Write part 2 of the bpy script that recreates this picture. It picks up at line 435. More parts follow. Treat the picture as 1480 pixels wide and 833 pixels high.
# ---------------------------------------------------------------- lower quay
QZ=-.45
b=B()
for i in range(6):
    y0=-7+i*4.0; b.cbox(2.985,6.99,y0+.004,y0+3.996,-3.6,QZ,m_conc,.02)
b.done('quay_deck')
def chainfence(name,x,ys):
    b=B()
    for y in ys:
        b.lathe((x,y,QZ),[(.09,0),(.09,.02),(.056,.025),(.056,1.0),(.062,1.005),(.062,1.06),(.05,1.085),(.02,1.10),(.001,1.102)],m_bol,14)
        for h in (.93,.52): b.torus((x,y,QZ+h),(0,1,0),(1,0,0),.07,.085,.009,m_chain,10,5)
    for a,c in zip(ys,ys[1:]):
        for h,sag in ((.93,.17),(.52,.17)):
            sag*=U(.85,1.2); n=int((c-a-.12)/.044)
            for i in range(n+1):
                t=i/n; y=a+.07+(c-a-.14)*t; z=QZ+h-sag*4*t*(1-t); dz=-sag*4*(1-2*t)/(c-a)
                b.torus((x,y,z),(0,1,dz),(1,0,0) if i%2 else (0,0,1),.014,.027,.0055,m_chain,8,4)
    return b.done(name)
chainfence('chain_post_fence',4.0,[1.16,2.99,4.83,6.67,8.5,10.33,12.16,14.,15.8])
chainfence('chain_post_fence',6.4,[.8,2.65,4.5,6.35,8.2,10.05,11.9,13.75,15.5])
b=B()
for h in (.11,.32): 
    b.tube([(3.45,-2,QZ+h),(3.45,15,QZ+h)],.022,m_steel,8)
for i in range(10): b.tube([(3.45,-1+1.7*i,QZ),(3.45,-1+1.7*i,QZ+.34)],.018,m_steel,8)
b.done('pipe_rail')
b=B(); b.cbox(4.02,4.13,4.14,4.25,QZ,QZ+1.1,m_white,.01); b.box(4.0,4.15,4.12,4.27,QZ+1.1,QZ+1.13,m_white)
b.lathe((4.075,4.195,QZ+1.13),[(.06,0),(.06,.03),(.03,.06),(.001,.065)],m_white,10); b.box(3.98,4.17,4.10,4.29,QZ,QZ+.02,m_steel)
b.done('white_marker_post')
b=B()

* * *

Every line above should be printed again exactly as it stands.

Write part 2 of the bpy script that recreates this picture. It picks up at line 435. More parts follow. Treat the picture as 1480 pixels wide and 833 pixels high.
# ---------------------------------------------------------------- lower quay
QZ=-.45
b=B()
for i in range(6):
    y0=-7+i*4.0; b.cbox(2.985,6.99,y0+.004,y0+3.996,-3.6,QZ,m_conc,.02)
b.done('quay_deck')
def chainfence(name,x,ys):
    b=B()
    for y in ys:
        b.lathe((x,y,QZ),[(.09,0),(.09,.02),(.056,.025),(.056,1.0),(.062,1.005),(.062,1.06),(.05,1.085),(.02,1.10),(.001,1.102)],m_bol,14)
        for h in (.93,.52): b.torus((x,y,QZ+h),(0,1,0),(1,0,0),.07,.085,.009,m_chain,10,5)
    for a,c in zip(ys,ys[1:]):
        for h,sag in ((.93,.17),(.52,.17)):
            sag*=U(.85,1.2); n=int((c-a-.12)/.044)
            for i in range(n+1):
                t=i/n; y=a+.07+(c-a-.14)*t; z=QZ+h-sag*4*t*(1-t); dz=-sag*4*(1-2*t)/(c-a)
                b.torus((x,y,z),(0,1,dz),(1,0,0) if i%2 else (0,0,1),.014,.027,.0055,m_chain,8,4)
    return b.done(name)
chainfence('chain_post_fence',4.0,[1.16,2.99,4.83,6.67,8.5,10.33,12.16,14.,15.8])
chainfence('chain_post_fence',6.4,[.8,2.65,4.5,6.35,8.2,10.05,11.9,13.75,15.5])
b=B()
for h in (.11,.32): 
    b.tube([(3.45,-2,QZ+h),(3.45,15,QZ+h)],.022,m_steel,8)
for i in range(10): b.tube([(3.45,-1+1.7*i,QZ),(3.45,-1+1.7*i,QZ+.34)],.018,m_steel,8)
b.done('pipe_rail')
b=B(); b.cbox(4.02,4.13,4.14,4.25,QZ,QZ+1.1,m_white,.01); b.box(4.0,4.15,4.12,4.27,QZ+1.1,QZ+1.13,m_white)
b.lathe((4.075,4.195,QZ+1.13),[(.06,0),(.06,.03),(.03,.06),(.001,.065)],m_white,10); b.box(3.98,4.17,4.10,4.29,QZ,QZ+.02,m_steel)
b.done('white_marker_post')
b=B()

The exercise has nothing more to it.